"Tidak ada asap jika tidak ada api", mungkin pepatah ini tepat disematkan kepada Irjen Ferdy Sambo yang saat ini menjadi tersangka karena kasus dugaan pembunuhan berencana terhadap Brigadir J. Akibat perbuatannya kini baik media dan publik mulai menyorot harta kekayaannya manakala dari tangkapan kamera memperlihatkan kehidupannya yang glamor, seperti kepemilikan rumah megah, mobil mewah, dan tas bermerk.
Kemewahan yang dimiliki Irjen FS membuat publik penasaran darimana harta tersebut berasal mengingat dari informasi yang media jabarkan gaji dan tunjangan seorang Jenderal bintang dua di Kepolisian tidak cukup untuk mengakomodir kesemua itu.
Kecurigaan publik kemudian berkembang kala Laporan Harta Kekayaan Penyelenggara Negara (LHKPN) milik mantan Kadiv Propam itu belum nampak di laman e-LHKPN Komisi Pemberantasan Korupsi (KPK).
Namun dari keterangan Pelaksana tugas (Plt) juru bicara KPK Ipi Maryati mengatakan bahwa pihaknya telah menerima LHKPN Irjen FS untuk tahun pelaporan 2021. Akan tetapi karena ada kelengkapan dokumen yang masih harus dilengkapi alhasil laporan tersebut belum dapat dipublikasikan di situs e-LHKPN.
Menanggapi ihwal harta Irjen FS menurut Penulis cukup menarik, ke"kepo"an (Knowing Every Particular Object) publik terhadap asal usul hartanya walau menurut Penulis sifatnya hanya sesaat bisa jadi membuat tujuh keliling kaum pejabat negeri ini untuk menjelaskan darimana asal harta kekayaan mereka.
Imbauan agar baik anggota Kepolisian dan keluarganya untuk tidak mengupload dan atau memamerkan harta kekayaan ke publik karena dapat mendiskreditkan dan mengurangi kepercayaan publik kepada institusi Polri bisa menjadi saran yang baik. Akan tetapi apakah imbauan itu ampuh untuk melawan ilmu ekonomi?

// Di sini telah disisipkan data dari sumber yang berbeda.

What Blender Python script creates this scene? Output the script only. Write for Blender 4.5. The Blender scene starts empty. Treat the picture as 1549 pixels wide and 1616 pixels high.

Lebih lanjut ihwal harta Irjen FS maka Penulis menyarankan ada baiknya publik untuk tidak suudzon terlebih dahulu. Dari analisa Penulis yang tinggal di wilayah kalangan mapan dan berada menjabarkan bahwa "semakin besar pendapatan seseorang maka semakin tinggi pengeluarannya".
Sebagai gambaran singkat, tak jarang para tetangga Penulis yang memiliki rumah megah, mobil mewah, serta beragam harta yang tidak luput dari indera penglihatan. Ada yang memang memamerkan kekayaannya, tetapi ada pula juga yang low profile. Toh itu kehendak mereka masing-masing.
Dari hitung-hitungan kasar saja kita bisa memprediksi betapa besaran pengeluaran mereka baik perbulan maupun pertahunnya. Sebut saja dari biaya hidup, tagihan listrik, tagihan air, biaya alat komunikasi, pajak bangunan, pajak kendaraan, belum lagi gaji PRT dan supir, serta lainnya. Lantas pertanyaan besarnya ialah bagaimana mereka bisa memenuhi kesemua itu? Benar bukan.
Dalam cakupan pertanyaan diatas maka secara logika tentu di awal orang akan menyusuri siapa sosok pemilik harta tersebut dan apa pangkat jabatan dan kedudukannya. Semisal, oh si A Direktur BUMN, oh si B Kepala Cabang Bank Swasta, oh si C Wirausahawan, dan sebagainya. Tetapi apakah itu dapat menjawab asal muasal harta kepemilikan seseorang? Tidak.